Short Cut to Nirvana: Kumbh Mela
In just over 80 minutes, the documentary Short Cut to Nirvana, by Maurizio Benazzo and Nick Day, offers what amounts to a snapshot of the infinite. The Kumbh Mela (the largest religious festival in the world) that is documented happened in 2001, and one imagines that the filmmakers' first problem was finding a point to enter it, and then, once inside the spiritual city, locating an exit. The directors were rescued by a young monk, Swami Krishnanand, who wears wire-rimmed glasses and guides them through the gurus and their followers, the musical and theatrical performances, the street dancers, the dust, the heat, the cold, the tents, the religious robots, the Internet kiosks, the babble, chanting, singing, preaching, praying, and the burying of live persons. (CHARLES MUDEDE)

Sin City
In purely aesthetic terms, Sin City is without a doubt the ultimate comic-book movie. Dialogue, sets, costumes, even framing--each has been thoroughly copped from the pages of Miller's comics, almost to the point of absurdity. To call the film an adaptation is a massive understatement; this isn't a translation, it's a cut-and-paste job, bringing Miller's twisted vision directly to the screen in all its unfiltered glory. The result is one of the most daring and beautifully made films you'll ever see--too bad, then, that it's as thin as the pages the comic was printed on. (BRADLEY STEINBACHER)

Twin Sisters
A pair of twins, separated after their parents' death, end up in opposition: one marries a Jew, the other marries a Nazi. If they had sat down and thought, "How can we really throw a wrench into our perfect twinness," could they have come up with such an ideal situation?

The Upside of Anger
Secretly sleazy yuppies, oversexed teens, upscale infighting--as a cinematic subject, the exploration of suburbia's dark underbelly could stand to spend some serious time in the ground. The Upside of Anger makes an all-too-blatant grab for the award-friendly glory road well plowed by the likes of American Beauty and Terms of Endearment, yet is nearly redeemed by a cast that wrings out every last bit of potential from the formula. (ANDREW WRIGHT)

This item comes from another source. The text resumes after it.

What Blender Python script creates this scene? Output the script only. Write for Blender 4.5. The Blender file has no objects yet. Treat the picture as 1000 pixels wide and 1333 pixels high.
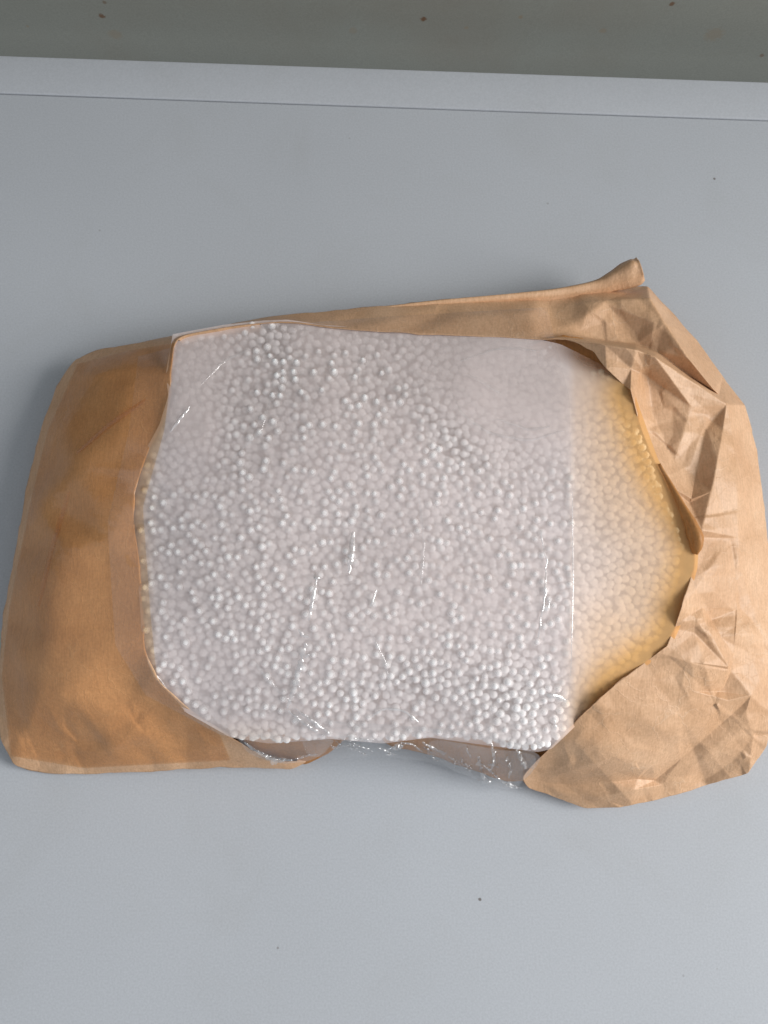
import bpy, bmesh, math, random
import numpy as np
from mathutils import Vector, Matrix
from mathutils.geometry import delaunay_2d_cdt

random.seed(7); RNG = np.random.default_rng(7)
sc = bpy.context.scene
COL = sc.collection

# ------------------------------------------------------------------ camera
CAM_H, TILT, VFOV = 0.42, math.radians(10.0), math.radians(60.0)
cam_d = bpy.data.cameras.new("camera"); cam = bpy.data.objects.new("camera", cam_d); COL.objects.link(cam)
cam_d.sensor_fit = 'VERTICAL'; cam_d.angle = VFOV; cam_d.sensor_height = 24
cam_d.lens = 12.0 / math.tan(VFOV / 2)
cam_d.clip_start = 0.01; cam_d.clip_end = 50
cam.location = (0, -CAM_H * math.tan(TILT), CAM_H)
cam.rotation_euler = (TILT, 0, 0)
sc.camera = cam

# ------------------------------------------------------------------ light
w = bpy.data.worlds.new("World"); sc.world = w; w.use_nodes = True
bg = w.node_tree.nodes["Background"]
bg.inputs[0].default_value = (0.86, 0.93, 1.0, 1); bg.inputs[1].default_value = 0.54

def area(name, loc, target, sx, sy, power, col):
    d = bpy.data.lights.new(name, 'AREA'); d.shape = 'RECTANGLE'; d.size = sx; d.size_y = sy
    d.energy = power; d.color = col
    o = bpy.data.objects.new(name, d); COL.objects.link(o)
    o.location = loc
    o.rotation_euler = (Vector(target) - Vector(loc)).to_track_quat('-Z', 'Y').to_euler()
    return o
area("window_light", (2.75, -0.13, 1.62), (0, 0, 0), 1.7, 1.7, 136, (1.0, 0.985, 0.96))

sc.view_settings.view_transform = 'Standard'; sc.view_settings.look = 'None'
sc.view_settings.exposure = 0.0; sc.view_settings.gamma = 1.0
try: sc.view_settings.use_curve_mapping = False
except Exception: pass
sc.cycles.max_bounces = 8; sc.cycles.diffuse_bounces = 4; sc.cycles.glossy_bounces = 3; sc.cycles.transparent_max_bounces = 14
sc.cycles.use_denoising = True

# ------------------------------------------------------------------ helpers
FPX = 666.5 / math.tan(VFOV / 2)
CY = -CAM_H * math.tan(TILT)
ct, st = math.cos(TILT), math.sin(TILT)
def PW(a):
    """plan sheet coordinates (u right, v down, height z in metres) -> world points"""
    a = np.asarray(a, float)
    x = (a[..., 0] - 500) / FPX; y = (666.5 - a[..., 1]) / FPX
    dy = y * ct + st; dz = y * st - ct
    t = (a[..., 2] - CAM_H) / dz
    return np.stack([x * t, CY + dy * t, a[..., 2]], -1)
def P(u, v, z): return Vector(PW(np.array([u, v, z], float)))
def mpx(u, v, z):   # metres per sheet unit at that place
    return (P(u + 1, v, z) - P(u, v, z)).length

def link(name, me, mat, parent=None, smooth=True):
    o = bpy.data.objects.new(name, me); COL.objects.link(o)
    if mat is not None: me.materials.append(mat)
    if smooth: me.polygons.foreach_set("use_smooth", [True] * len(me.polygons))
    if parent is not None: o.parent = parent
    return o
def mesh_from(name, v, f, uv=None):
    me = bpy.data.meshes.new(name)
    V = np.asarray(v, np.float32); lens = np.array([len(q) for q in f], np.int32)
    L = np.concatenate([np.asarray(q, np.int32) for q in f])
    me.vertices.add(len(V)); me.vertices.foreach_set('co', V.ravel())
    me.loops.add(len(L)); me.loops.foreach_set('vertex_index', L)
    me.polygons.add(len(lens)); me.polygons.foreach_set('loop_start', np.concatenate([[0], np.cumsum(lens)[:-1]]).astype(np.int32))
    me.update(calc_edges=True); me.validate()
    return me
def tag(o, label=None, cat=None, group=None, kind=None):
    if label: o["label"] = label
    if cat: o["category"] = cat
    if group: o["group"] = group
    if kind: o["kind"] = kind
    return o

def tps(ctrl, smooth=1e-9):
    c = np.array(ctrl, float); xy = c[:, :2] / 500; n = len(c)
    def ker(d2): return np.where(d2 > 1e-12, 0.5 * d2 * np.log(np.maximum(d2, 1e-12)), 0)
    d2 = ((xy[:, None] - xy[None]) ** 2).sum(-1)
    A = np.zeros((n + 3, n + 3)); A[:n, :n] = ker(d2) + np.eye(n) * 1e-4
    A[:n, n] = A[n, :n] = 1; A[:n, n + 1:] = xy; A[n + 1:, :n] = xy.T
    w_ = np.linalg.solve(A, np.concatenate([c[:, 2], np.zeros(3)]))
    def f(u, v):
        u = np.asarray(u, float); sh = u.shape
        q = np.stack([u.ravel(), np.asarray(v, float).ravel()], -1) / 500
        out = np.empty(len(q))
        for i in range(0, len(q), 20000):
            s = q[i:i + 20000]
            dd = ((s[:, None] - xy[None]) ** 2).sum(-1)
            out[i:i + 20000] = ker(dd) @ w_[:n] + w_[n] + s @ w_[n + 1:]
        return out.reshape(sh)
    return f

def in_poly(pts, poly):
    pts = np.asarray(pts, float); poly = np.asarray(poly, float)[:, :2]
    x, y = pts[:, 0], pts[:, 1]; res = np.zeros(len(pts), bool)
    j = len(poly) - 1
    for i in range(len(poly)):
        xi, yi = poly[i]; xj, yj = poly[j]
        c = ((yi > y) != (yj > y)) & (x < (xj - xi) * (y - yi) / (yj - yi + 1e-12) + xi)
        res ^= c; j = i
    return res

def sstep(a, b, x):
    t = np.clip((np.asarray(x, float) - a) / (b - a), 0, 1); return t * t * (3 - 2 * t)

# crumple fields: randomly triangulated facets rasterised to a lookup grid
GX0, GY0, GW, GH = -60, 290, 1140, 800
def crumple_field(scale, seed, stretch=1.0, ang=0.0):
    rg = np.random.default_rng(seed)
    n = int(GW * GH / scale ** 2 * 1.25)
    pts = rg.uniform((-80, -80), (GW + 80, GH + 80), (n, 2))
    ca, sa = math.cos(ang), math.sin(ang)
    R2 = np.array([[ca, -sa], [sa, ca]])
    q = (pts @ R2) * np.array([1, stretch])
    res = delaunay_2d_cdt([Vector(p) for p in q], [], [], 0, 1e-6)
    vv = np.array([tuple(p) for p in res[0]])
    vv = (vv / np.array([1, stretch])) @ R2.T
    hz = rg.normal(0, 1, len(vv))
    img = np.zeros((GH, GW))
    for tri in res[2]:
        a, b, c = vv[tri[0]], vv[tri[1]], vv[tri[2]]
        x0 = max(int(min(a[0], b[0], c[0])), 0); x1 = min(int(max(a[0], b[0], c[0])) + 1, GW - 1)
        y0 = max(int(min(a[1], b[1], c[1])), 0); y1 = min(int(max(a[1], b[1], c[1])) + 1, GH - 1)
        if x1 < x0 or y1 < y0: continue
        X, Y = np.meshgrid(np.arange(x0, x1 + 1), np.arange(y0, y1 + 1))
        den = (b[1] - c[1]) * (a[0] - c[0]) + (c[0] - b[0]) * (a[1] - c[1])
        if abs(den) < 1e-9: continue
        l1 = ((b[1] - c[1]) * (X - c[0]) + (c[0] - b[0]) * (Y - c[1])) / den
        l2 = ((c[1] - a[1]) * (X - c[0]) + (a[0] - c[0]) * (Y - c[1])) / den
        l3 = 1 - l1 - l2
        m = (l1 >= -1e-6) & (l2 >= -1e-6) & (l3 >= -1e-6)
        sub = img[y0:y1 + 1, x0:x1 + 1]
        sub[m] = (l1 * hz[tri[0]] + l2 * hz[tri[1]] + l3 * hz[tri[2]])[m]
    return img
def samp(img, u, v):
    x = np.clip(np.asarray(u, float) - GX0, 0, GW - 1.001); y = np.clip(np.asarray(v, float) - GY0, 0, GH - 1.001)
    xi = x.astype(int); yi = y.astype(int); fx = x - xi; fy = y - yi
    return (img[yi, xi] * (1 - fx) * (1 - fy) + img[yi, xi + 1] * fx * (1 - fy)
            + img[yi + 1, xi] * (1 - fx) * fy + img[yi + 1, xi + 1] * fx * fy)
CR_BIG = crumple_field(95, 1, 1.5, 0.9)
CR_MID = crumple_field(46, 2, 1.7, 0.5)
CR_SML = crumple_field(22, 3, 1.4, 0.7)
CR_FINE = crumple_field(11, 4)

# ------------------------------------------------------------------ materials
def new_mat(name):
    m = bpy.data.materials.new(name); m.use_nodes = True
    nt = m.node_tree; nt.nodes.clear()
    return m, nt, nt.nodes, nt.links
def N(nt, t, **kw):
    n = nt.nodes.new(t)
    for k, v in kw.items():
        if k.startswith('i_'):
            n.inputs[k[2:].replace('_', ' ')].default_value = v
        else: setattr(n, k, v)
    return n
def ramp(nt, stops):
    r = nt.nodes.new('ShaderNodeValToRGB'); e = r.color_ramp.elements
    while len(e) < len(stops): e.new(0.5)
    for el, (p, c) in zip(e, stops): el.position = p; el.color = c if len(c) == 4 else (*c, 1)
    return r
def math_n(nt, op, a, b=None):
    n = nt.nodes.new('ShaderNodeMath'); n.operation = op
    for i, x in enumerate((a, b)):
        if x is None: continue
        if isinstance(x, (int, float)): n.inputs[i].default_value = x
        else: nt.links.new(x, n.inputs[i])
    return n.outputs[0]
def mixc(nt, fac, a, b, mode='MIX'):
    n = nt.nodes.new('ShaderNodeMix'); n.data_type = 'RGBA'; n.blend_type = mode
    for idx, x in ((0, fac), (6, a), (7, b)):
        if isinstance(x, (int, float)): n.inputs[idx].default_value = x
        elif isinstance(x, tuple): n.inputs[idx].default_value = x if len(x) == 4 else (*x, 1)
        else: nt.links.new(x, n.inputs[idx])
    return n.outputs[2]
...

The Wild Parrots of Telegraph Hill
On paper, this documentary about the five-year relationship between a gentle, sporadically homeless hippie with no visible means of support and an unruly flock of birds sounds like a recipe for instant tooth decay. Darned if it doesn't work, though. Despite a few unfortunately syrupy music cues and an occasional drift into the land of the overly cutes, director/photographer Judy Irving's film is a refreshingly nonjudgmental, beautifully shot look at a genuine original, and the San Franciscan community that affectionately supports his decidedly unusual drumbeat. Mild tonal sputtering aside, this word-of-mouth art house phenom is the rare movie that honestly earns its sentimentality, with a Zapruderish photographic reveal in the final act that's seriously the most affecting thing I've seen all year. Stock up on Kleenex and take the folks. (ANDREW WRIGHT)

Winter Solstice
Sundance bait from the word go, Josh Sternfeld's downbeat character study Winter Solstice glories in the moments between conflicts which most films take great pains to dispose of. Flashy it certainly ain't, but there's no discounting the value of a decent story well told, especially these days. Set in a sleepy Jersey suburb, the narrative centers on widowed landscaper Jim Winters (Anthony LaPaglia, whose character's surname thankfully represents the movie's one and only case of the cutes). With one son straining to leave the coop and head to Florida, and another seemingly content to spend the rest of his days languishing in summer school, he strikes up a tentative romance with a housesitter down the block (the always welcome Allison Janney). Nothing much else happens, which is probably both the film's greatest strength and commercial weakness. (ANDREW WRIGHT)

XXX: State of the Union
Ice Cube takes over for Vin Diesel as a special agent, blah, blah, blah, nation's capital, blah, blah, blah, BOOM.